The Border City: Critical Views from Art and Architecture

(abstract)



On August 13, 1961, the construction of a border began that would divide Berlin for twenty-eight years. The city was transformed into an urban landscape that was impassable from east to west, and the sudden end of free movement had dramatic effects on its inhabitants. The experience of the divided city remains present today in the collective memory and in an urban landscape where the material and symbolic traces of the former border still endure.

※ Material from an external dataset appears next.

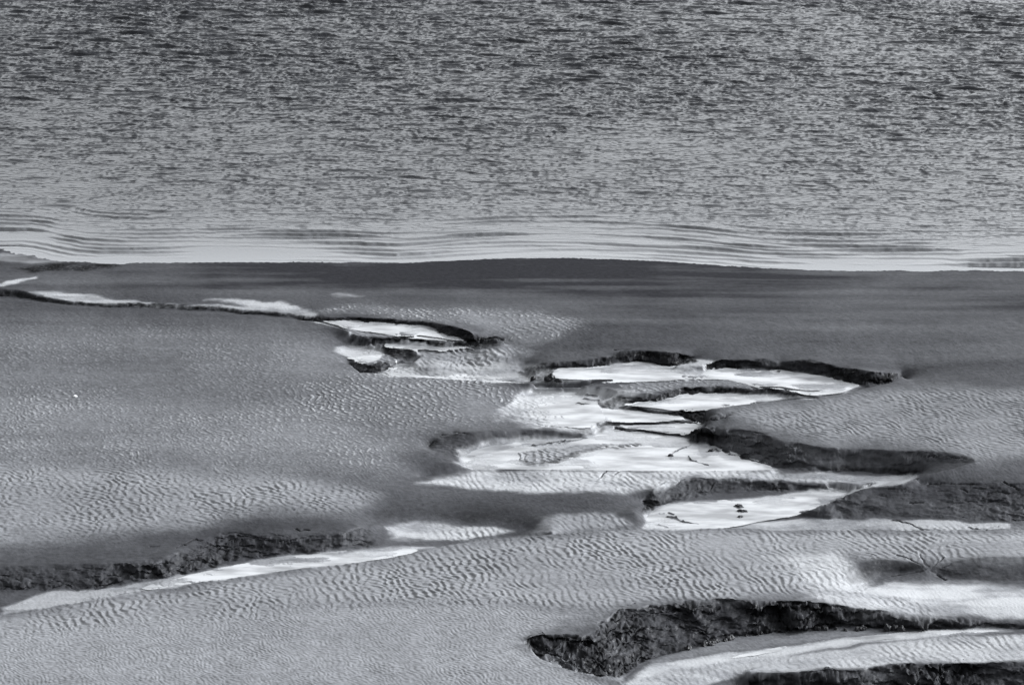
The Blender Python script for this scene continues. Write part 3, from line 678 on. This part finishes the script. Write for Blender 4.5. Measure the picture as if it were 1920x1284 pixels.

The historical and political phenomenon of the Berlin Wall, as well as the need to critically think about and reinterpret it, has not gone unnoticed in the realm of artistic practices and architectural theory. In the 1970s, Rem Koolhaas, Gordon Matta-Clark, and Allan Kaprow took the Berlin border as a central theme for developing critical proposals in various forms, ranging from Koolhaas's essayistic works "The Berlin Wall as Architecture" (1971) and "Exodus, or the Voluntary Prisoners of Architecture" (1972) to Matta-Clark’s action on the Wall’s surface, documented in the film “The Wall” (1976-2007), and Allan Kaprow’s “Sweet Wall” (1970), in which he and his collaborators built and demolished a replica of the Wall. These works aimed to challenge the legitimacy of the division, critique the power of architecture, and question the ideological constructs of the border city.